1. Deposit immediately upon acceptance for publication  (with 3 month grace period) plus 
2. OA as soon as possible thereafter.  (Meanwhile, at least almost-OA immediately.)

Stevan Harnad

PS Another gratuitous source of delay is refereeing lag: Publishers’ subscription revenues depend on how many accepted articles they have (to sell). Like mammals and fish, publishers have a choice between the “K” (fish) strategy (invest in engendering as many offspring as possible,  without investing anything in to ensuring that the individual offspring survive  to reproductive  age — count instead on large numbers of offspring and some proportion making it through) or the “R” (mammal) strategy (engender few offspring and invest instead in nurturing them to make sure they survive to reproductive age. Many publishers processing submissions in an industrial way, not worrying that long refereeing lags mean lost research access and impact too. It is  undeniable that referees are a finite resource (and work voluntarily, and gratis) and that there are potentially huge numbers of submitted papers) but the revenue motive gives little incentive for adopting the R strategy rather than the K strategy.
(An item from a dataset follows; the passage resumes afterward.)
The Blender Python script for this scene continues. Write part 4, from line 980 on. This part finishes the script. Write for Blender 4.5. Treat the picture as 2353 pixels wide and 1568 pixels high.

The solution, of course (as I’ve too long preached to deaf ears), is for research institutions  and funders to mandate universal Green OA, which will make subscriptions unsustainable,  forcing publishers to minimize costs and down-size to becoming no-fault peer-review service providers and certifiers <http://www.dlib.org/dlib/july10/harnad/07harnad.html>. irrespective of whether  the outcome is rejection, acceptance  or revision & re-refereeing. This service would be paid-for as a Fair-Gold OA fee out of a tiny fraction of institutional subscription cancelation fees — but Fair-Gold is only possible after universal Green has made subscriptions unsustainable. Till then, pre-Green (paid) Gold fees are Fool’s Gold fees: unnecessary, arbitrarily bloated and unaffordable  double-payment (while subscriptions still need to be paid).